Werden max. 3kWh pro kW pro Tag erzeugt, aber 4x mehr davon sind speicherbar, dann merken wir, dass eine optimale Systemauslegung spielend möglich ist. Wie genau im Detail, muss je nach Installation berechnet werden. BTW, Redoxflow-Batterien werden bald nur noch 25EUR/kWh kosten.
Summa summarum: AKW Stromkosten werden vor allem durch (weiter steigende) Betriebskosten (OPEX) definiert, EE nur über Investition (CAPEX). Mit EE Erzeugung können heute präzise berechnen, wie hoch in 40 Jahren die Stromkosten sind, das kann Kernkraft nur mit einer Kristallkugel.

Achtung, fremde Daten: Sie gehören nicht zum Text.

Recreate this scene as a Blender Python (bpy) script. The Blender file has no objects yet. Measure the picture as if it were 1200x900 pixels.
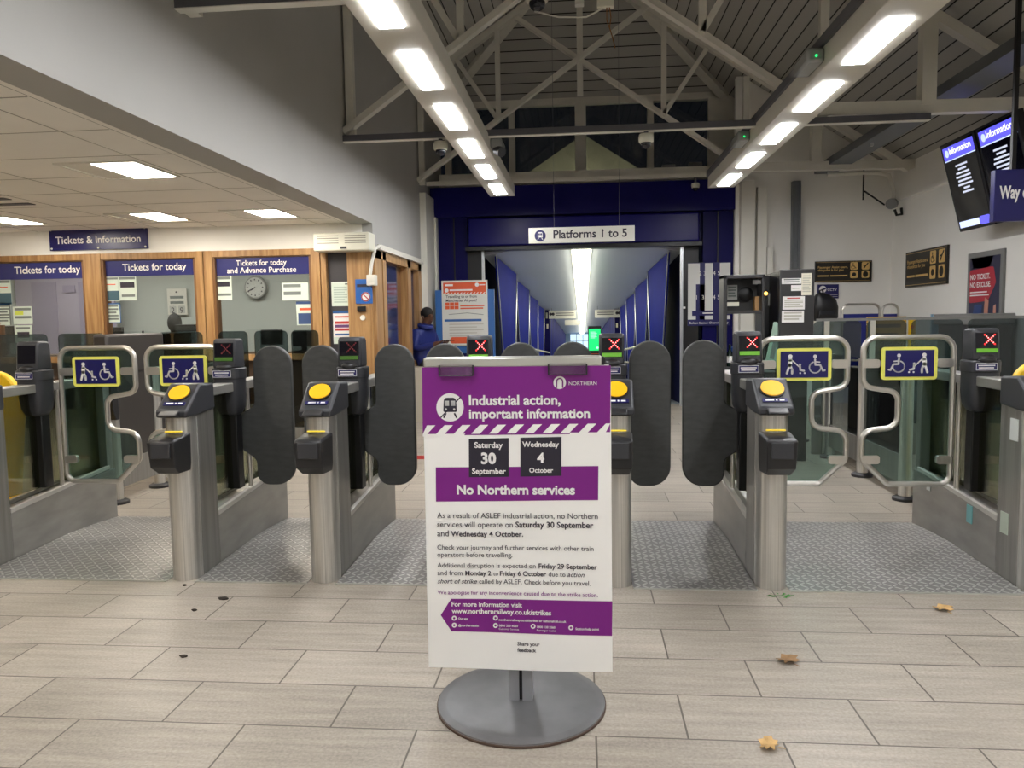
import bpy, bmesh, math, random
from mathutils import Vector, Matrix
random.seed(4)
S = bpy.context.scene
COL = S.collection
R = math.radians
# ------------------------------------------------------------------ camera, world, exposure
F, YAW, PIT, ROL, H = 905.0, 0.0914, 0.0830, -0.0158, 1.372
_f = Vector((-math.sin(YAW)*math.cos(PIT), math.cos(YAW)*math.cos(PIT), -math.sin(PIT)))
_r = Vector((math.cos(YAW), math.sin(YAW), 0)); _u = _r.cross(_f)
CR = _r*math.cos(ROL)+_u*math.sin(ROL); CU = -_r*math.sin(ROL)+_u*math.cos(ROL)
cd = bpy.data.cameras.new('camera'); cam = bpy.data.objects.new('camera', cd); COL.objects.link(cam)
cd.sensor_width = 36; cd.lens = F/1200*36; cd.clip_start = .05; cd.clip_end = 200
cam.matrix_world = Matrix(((CR.x,CU.x,-_f.x,0),(CR.y,CU.y,-_f.y,0),(CR.z,CU.z,-_f.z,H),(0,0,0,1)))
S.camera = cam
S.view_settings.view_transform = 'Standard'; S.view_settings.look = 'None'
S.view_settings.exposure = 1.38; S.view_settings.gamma = 1; S.view_settings.use_curve_mapping = False
S.cycles.use_denoising = True; S.cycles.max_bounces = 10; S.cycles.diffuse_bounces = 6
S.cycles.glossy_bounces = 4; S.cycles.transparent_max_bounces = 24; S.cycles.transmission_bounces = 6
S.cycles.sample_clamp_indirect = 6; S.cycles.caustics_reflective = False; S.cycles.caustics_refractive = False
wd = bpy.data.worlds.new('night'); S.world = wd; wd.use_nodes = True
wd.node_tree.nodes['Background'].inputs[0].default_value = (.05,.06,.09,1)
wd.node_tree.nodes['Background'].inputs[1].default_value = .02
STRIP, SOFFIT, TUNNEL, OFFICE = 20.5, 17.0, 4.5, 12.0

def at(px, py, Y=None, X=None, Z=None):       # where the sight line of a photo pixel meets a plane of the room
    d = CR*((px-600)/F)+CU*((450-py)/F)+_f
    t = Y/d.y if Y is not None else X/d.x if X is not None else (Z-H)/d.z
    return Vector((0,0,H))+d*t

def area(name, loc, sx, sy, power, col, rot=(0,0,0)):
    l = bpy.data.lights.new(name, 'AREA'); l.shape = 'RECTANGLE'; l.size = sx; l.size_y = sy; l.energy = power; l.color = col
    o = bpy.data.objects.new(name, l); o.location = loc; o.rotation_euler = rot; COL.objects.link(o)
area('office_lamp', (-6.3,9.35,2.42), 2.2, .4, OFFICE, (1,.96,.92)); area('office_lamp', (-3.9,9.35,2.42), 2.2, .4, OFFICE, (1,.96,.92))

# ------------------------------------------------------------------ materials
def lin(c): return tuple(((v/255+.055)/1.055)**2.4 if v > 10 else v/255/12.92 for v in c)
MC = {}
def mk(name, rgb, rough=.5, metal=0, emit=0, ecol=None, spec=.5, bump=0, bscale=40, var=0, vscale=(3,3,3), coat=0):
    if name in MC: return MC[name]
    m = bpy.data.materials.new(name); m.use_nodes = True; nt = m.node_tree; b = nt.nodes['Principled BSDF']
    c = lin(rgb)
    b.inputs['Base Color'].default_value = (*c,1); b.inputs['Roughness'].default_value = rough
    b.inputs['Metallic'].default_value = metal; b.inputs['Specular IOR Level'].default_value = spec
    if coat: b.inputs['Coat Weight'].default_value = coat; b.inputs['Coat Roughness'].default_value = .08
    if emit:
        b.inputs['Emission Color'].default_value = (*(lin(ecol) if ecol else c),1); b.inputs['Emission Strength'].default_value = emit
    if var or bump:
        tc = nt.nodes.new('ShaderNodeTexCoord'); mp = nt.nodes.new('ShaderNodeMapping'); mp.inputs['Scale'].default_value = vscale
        no = nt.nodes.new('ShaderNodeTexNoise'); no.inputs['Scale'].default_value = 1 if var else bscale; no.inputs['Detail'].default_value = 5
        nt.links.new(tc.outputs['Object'], mp.inputs[0]); nt.links.new(mp.outputs[0], no.inputs[0])
        if var:
            r = nt.nodes.new('ShaderNodeValToRGB'); r.color_ramp.elements[0].position = .3; r.color_ramp.elements[1].position = .7
            r.color_ramp.elements[0].color = (*[max(0,v*(1-var)) for v in c],1); r.color_ramp.elements[1].color = (*[min(1,v*(1+var)) for v in c],1)
            nt.links.new(no.outputs[0], r.inputs[0]); nt.links.new(r.outputs[0], b.inputs['Base Color'])
        if bump:
            n2 = nt.nodes.new('ShaderNodeTexNoise'); n2.inputs['Scale'].default_value = bscale; n2.inputs['Detail'].default_value = 4
            nt.links.new(tc.outputs['Object'], n2.inputs[0])
            bp = nt.nodes.new('ShaderNodeBump'); bp.inputs['Strength'].default_value = bump; bp.inputs['Distance'].default_value = .004
            nt.links.new(n2.outputs[0], bp.inputs['Height']); nt.links.new(bp.outputs[0], b.inputs['Normal'])
    MC[name] = m; return m
def glass(name, tint, gloss=.08, rough=.02):
    m = bpy.data.materials.new(name); m.use_nodes = True; nt = m.node_tree; nt.nodes.clear()
    o = nt.nodes.new('ShaderNodeOutputMaterial'); mx = nt.nodes.new('ShaderNodeMixShader')
    t = nt.nodes.new('ShaderNodeBsdfTransparent'); t.inputs[0].default_value = (*tint,1)
    g = nt.nodes.new('ShaderNodeBsdfGlossy'); g.inputs['Roughness'].default_value = rough; g.inputs[0].default_value = (.9,.95,.95,1)
    fr = nt.nodes.new('ShaderNodeFresnel'); fr.inputs[0].default_value = 1.45
    mm = nt.nodes.new('ShaderNodeMath'); mm.operation = 'MULTIPLY'; mm.inputs[1].default_value = gloss/.04
    nt.links.new(fr.outputs[0], mm.inputs[0]); mm.use_clamp = True
    nt.links.new(mm.outputs[0], mx.inputs[0]); nt.links.new(t.outputs[0], mx.inputs[1]); nt.links.new(g.outputs[0], mx.inputs[2])
    nt.links.new(mx.outputs[0], o.inputs[0]); MC[name] = m; return m

def nodes(m):
    nt = m.node_tree
    def N(t, **k):
        n = nt.nodes.new('ShaderNode'+t)
        for a, v in k.items(): setattr(n, a, v)
        return n
    def M(op, a, b=None, c=None):
        n = nt.nodes.new('ShaderNodeMath'); n.operation = op
        for i, v in enumerate((a,b,c)):
            if v is None: continue
            if isinstance(v,(int,float)): n.inputs[i].default_value = v
            else: nt.links.new(v, n.inputs[i])
        return n.outputs[0]
    return nt, N, M, nt.nodes['Principled BSDF']

def floor_mat():
    m = mk('stone_plank_tiles', (176,166,154), .42, spec=.4); nt, N, M, b = nodes(m)
    tc = N('TexCoord'); mp = N('Mapping'); mp.inputs['Location'].default_value = (2.065+6.0, -2.154+9.0, 0); mp.vector_type = 'POINT'
    nt.links.new(tc.outputs['Object'], mp.inputs[0])
    br = N('TexBrick', offset=.5, offset_frequency=2, squash=1)
    for k, v in (('Scale',1),('Mortar Size',.0034),('Mortar Smooth',.1),('Bias',0),('Brick Width',.6),('Row Height',.3)): br.inputs[k].default_value = v
    br.inputs['Color1'].default_value = (0,0,0,1); br.inputs['Color2'].default_value = (1,1,1,1); br.inputs['Mortar'].default_value = (.5,.5,.5,1)
    nt.links.new(mp.outputs[0], br.inputs[0])
    st = N('Mapping'); st.inputs['Scale'].default_value = (2.2,26,1); nt.links.new(tc.outputs['Object'], st.inputs[0])
    n1 = N('TexNoise'); n1.inputs['Scale'].default_value = 1; n1.inputs['Detail'].default_value = 6; n1.inputs['Roughness'].default_value = .65; nt.links.new(st.outputs[0], n1.inputs[0])
    n2 = N('TexNoise'); n2.inputs['Scale'].default_value = 95; n2.inputs['Detail'].default_value = 3; nt.links.new(tc.outputs['Object'], n2.inputs[0])
    n3 = N('TexNoise'); n3.inputs['Scale'].default_value = .9; n3.inputs['Detail'].default_value = 3; nt.links.new(tc.outputs['Object'], n3.inputs[0])
    v = M('MULTIPLY_ADD', br.outputs[0], .10, M('MULTIPLY_ADD', n1.outputs[0], .46, M('MULTIPLY_ADD', n2.outputs[0], .33, M('MULTIPLY', n3.outputs[0], .28))))
    cr = N('ValToRGB'); cr.color_ramp.elements[0].position = .33; cr.color_ramp.elements[1].position = .76
    cr.color_ramp.elements[0].color = (*lin((112,105,95)),1); cr.color_ramp.elements[1].color = (*lin((186,177,164)),1)
    nt.links.new(v, cr.inputs[0])
    mx = N('Mix', data_type='RGBA'); nt.links.new(br.outputs['Fac'], mx.inputs[0]); nt.links.new(cr.outputs[0], mx.inputs[6])
    mx.inputs[7].default_value = (*lin((92,85,77)),1); nt.links.new(mx.outputs[2], b.inputs['Base Color'])
    nt.links.new(M('MULTIPLY_ADD', n1.outputs[0], .22, .3), b.inputs['Roughness'])
    bp = N('Bump'); bp.inputs['Strength'].default_value = .35; bp.inputs['Distance'].default_value = .002
    nt.links.new(M('SUBTRACT', M('MULTIPLY', n2.outputs[0], .5), M('MULTIPLY', br.outputs['Fac'], 1.0)), bp.inputs['Height']); nt.links.new(bp.outputs[0], b.inputs['Normal'])
    return m
def board_mat(name, axis, pitch, rgb, gap=.09):
    m = mk(name, rgb, .6, spec=.3); nt, N, M, b = nodes(m)
    tc = N('TexCoord'); sp = N('SeparateXYZ'); nt.links.new(tc.outputs['Object'], sp.inputs[0])
    fr = M('FRACT', M('DIVIDE', M('ADD', sp.outputs[axis], 40.0), pitch)); line = M('LESS_THAN', fr, gap)
    cell = M('FLOOR', M('DIVIDE', M('ADD', sp.outputs[axis], 40.0), pitch)); wn = N('TexWhiteNoise', noise_dimensions='1D'); nt.links.new(cell, wn.inputs['W'])
    c = lin(rgb); mx = N('Mix', data_type='RGBA'); nt.links.new(wn.outputs[0], mx.inputs[0])
    mx.inputs[6].default_value = (*[v*.9 for v in c],1); mx.inputs[7].default_value = (*[min(1,v*1.08) for v in c],1)
    m2 = N('Mix', data_type='RGBA'); nt.links.new(line, m2.inputs[0]); nt.links.new(mx.outputs[2], m2.inputs[6]); m2.inputs[7].default_value = (.008,.008,.008,1)
    nt.links.new(m2.outputs[2], b.inputs['Base Color'])
    bp = N('Bump'); bp.inputs['Distance'].default_value = .008; nt.links.new(M('SUBTRACT', 1.0, line), bp.inputs['Height']); nt.links.new(bp.outputs[0], b.inputs['Normal'])
    return m
def tread_mat():
    m = mk('tread_plate', (170,169,166), .36, .7); nt, N, M, b = nodes(m)
    tc = N('TexCoord'); sp = N('SeparateXYZ'); nt.links.new(tc.outputs['Object'], sp.inputs[0]); k = .038
    x = M('DIVIDE', M('ADD', sp.outputs[0], 20.0), k); y = M('DIVIDE', M('ADD', sp.outputs[1], 20.0), k)
    par = M('MODULO', M('ADD', M('FLOOR', x), M('FLOOR', y)), 2.0); par = M('GREATER_THAN', par, .5)
    fx = M('SUBTRACT', M('FRACT', x), .5); fy = M('SUBTRACT', M('FRACT', y), .5)
    a = M('MULTIPLY', M('ADD', fx, fy), .7071); c = M('MULTIPLY', M('SUBTRACT', fx, fy), .7071)
    def sel(p, q): return M('ADD', M('MULTIPLY', p, par), M('MULTIPLY', q, M('SUBTRACT', 1.0, par)))
    u, v = sel(a, c), sel(c, a)
    d = M('ADD', M('POWER', M('DIVIDE', u, .56), 2.0), M('POWER', M('DIVIDE', v, .17), 2.0))
    h = M('MAXIMUM', M('SUBTRACT', 1.0, d), 0.0)
    bp = N('Bump'); bp.inputs['Distance'].default_value = .004; bp.inputs['Strength'].default_value = .9; nt.links.new(M('SQRT', h), bp.inputs['Height']); nt.links.new(bp.outputs[0], b.inputs['Normal'])
    n1 = N('TexNoise'); n1.inputs['Scale'].default_value = 5; n1.inputs['Detail'].default_value = 5; nt.links.new(tc.outputs['Object'], n1.inputs[0])
    mx = N('Mix', data_type='RGBA'); nt.links.new(M('MULTIPLY_ADD', M('GREATER_THAN', h, .05), .55, M('MULTIPLY', n1.outputs[0], .4)), mx.inputs[0])
    mx.inputs[6].default_value = (*lin((138,136,132)),1); mx.inputs[7].default_value = (*lin((232,230,226)),1); nt.links.new(mx.outputs[2], b.inputs['Base Color'])
    return m
def steel_mat(name, rgb, rough, sc=(90,90,1.2), metal=.9):
    m = mk(name, rgb, rough, metal); nt, N, M, b = nodes(m)
    tc = N('TexCoord'); mp = N('Mapping'); mp.inputs['Scale'].default_value = sc; nt.links.new(tc.outputs['Object'], mp.inputs[0])
    n = N('TexNoise'); n.inputs['Scale'].default_value = 1; n.inputs['Detail'].default_value = 3; nt.links.new(mp.outputs[0], n.inputs[0])
    c = lin(rgb); r = N('ValToRGB'); r.color_ramp.elements[0].color = (*[v*.8 for v in c],1); r.color_ramp.elements[1].color = (*[min(1,v*1.18) for v in c],1)
    r.color_ramp.elements[0].position = .3; r.color_ramp.elements[1].position = .7
    nt.links.new(n.outputs[0], r.inputs[0]); nt.links.new(r.outputs[0], b.inputs['Base Color'])
    nt.links.new(M('MULTIPLY_ADD', n.outputs[0], .2, rough-.08), b.inputs['Roughness']); return m
def wood_mat():
    m = mk('oak', (176,134,88), .45); nt, N, M, b = nodes(m)
    tc = N('TexCoord'); mp = N('Mapping'); mp.inputs['Scale'].default_value = (28,28,2); nt.links.new(tc.outputs['Object'], mp.inputs[0])
    n = N('TexNoise'); n.inputs['Scale'].default_value = 1; n.inputs['Detail'].default_value = 5; nt.links.new(mp.outputs[0], n.inputs[0])
    r = N('ValToRGB'); r.color_ramp.elements[0].color = (*lin((146,106,64)),1); r.color_ramp.elements[1].color = (*lin((190,150,100)),1)
    r.color_ramp.elements[0].position = .3; r.color_ramp.elements[1].position = .7
    nt.links.new(n.outputs[0], r.inputs[0]); nt.links.new(r.outputs[0], b.inputs['Base Color']); return m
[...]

Der Kostenvorteil EE ist so groß, dass dieser rückgerechnet in Speichertechnologie unter Annahme gleicher Stromgestehungskosten für AKW und EE gesteckt werden kann. Speicherkosten werden in den nächsten 10 Jahren gewaltig sinken, hier sind wir derzeit noch bei Apothekerpreisen.
Service-Tweet: 1. Ja, PV Anlagen halten problemlos 40 Jahre, die jährliche Degradation ist in die DCF eingeflossen, 2. Nein, es werden nicht mehr Ressourcen bei PV verbraucht. Wäre es so, wären Kosten pro kWh EE > als AKW, 3. Konstruktive Diskussionen bitte, keine Beleidigungen.
Nachtrag H2: In den DruKos schrieb jemand, dass die H2-Konversion "nur" 30% Wirkungsgrad habe, d.h. 3 kWh Elektroenergie für 1 kWh H2 und das wäre ein Problem. Wärmekraftmaschinen wie Kohlekraftwerke und Verbrennungsmotoren sind nicht viel besser. Hat es deren Erfolg verhindert?
Im zweiten Tweet oben meinte ich eine inhärente, keine „inherente“ Schwäche 🙈.